Reality
Saturday, December 16th, 2006i’ve always thought dat frenships r meant 2 last 4ever. till now. how vr wrong i was.
ever since my 1st day in secondary schl (ijc), i’ve been rather.. how d’u call it.. on d shy side… no. don’t laugh. i’m serious. i’m too shy 2 talk 2 ppl, mk frens, coz these ppl r all my seniors… i felt little. i did wat i was told. i never questioned wat i was ordered 2 do. most of my classmates (then) referred me s d nerdy gal who wears her skirt too high. lol.
those days, i found some frens.. frens i could laugh wif, share gossips, go lepak-ing, teasing… i was so, so glad dat i have these ppl, n i was rdy 2 do anythg, anythg at all, 2 b accepted. 1 mite say dat i’ve become sum sorta slave. not exactly a slave. jz dat they lk 2 bully me ard. i dun mind. honestly i dun. i admit, sumtimes they mite’ve crossed d line, but mostly they’re nice ppl.

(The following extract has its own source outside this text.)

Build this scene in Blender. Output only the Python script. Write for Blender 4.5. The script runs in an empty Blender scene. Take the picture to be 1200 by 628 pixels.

7 yrs later… which is now. they’re among my best, best, best frens of all frens. but i’ve always wondered… y can i not tell them my deepest fears, secrets? y can’t i tell them exactly wat i think? d solution’s been staring rite at my face 4 quite some time d, but i refuse 2 accept it. they’ve been using me. no, i told myself. they accept me. we’ve been together for 7 yrs, 4 god’s sake!! y? y stick 2gether 4 so long, if u can’t tell them evrythg? i.. i lk being wif them! but do they lk being wif u? could they possibly b laughing behind ur back? laughing at ur ignorance? ur stupidity? wat then? wat r they laughing at? … u. u’re trying 2 please them, aren’t u? u’d do anythg 4 them, won’t u? u dun hav ur own free will 2 say no. dat’s ur biggest problem.
it’s true. i’ve realised. perhaps i’m trying too hard 2 please others. i must’ve looked lk an idiot…
but i can never change. i’m a hypocrite. i noe, n dat’s jz d way i m. i fear, if i tried 2 correct my attitude, i’ll lose everythg i hold dear 2. n then, life is not worth living. i’d rather die than being frenless. so, let’s begin another day. another day of gnawing worries, yet another day of dat beautiful, beautiful moment laughing alongside them, accompanied by d slightest pang of sadness n sorrow.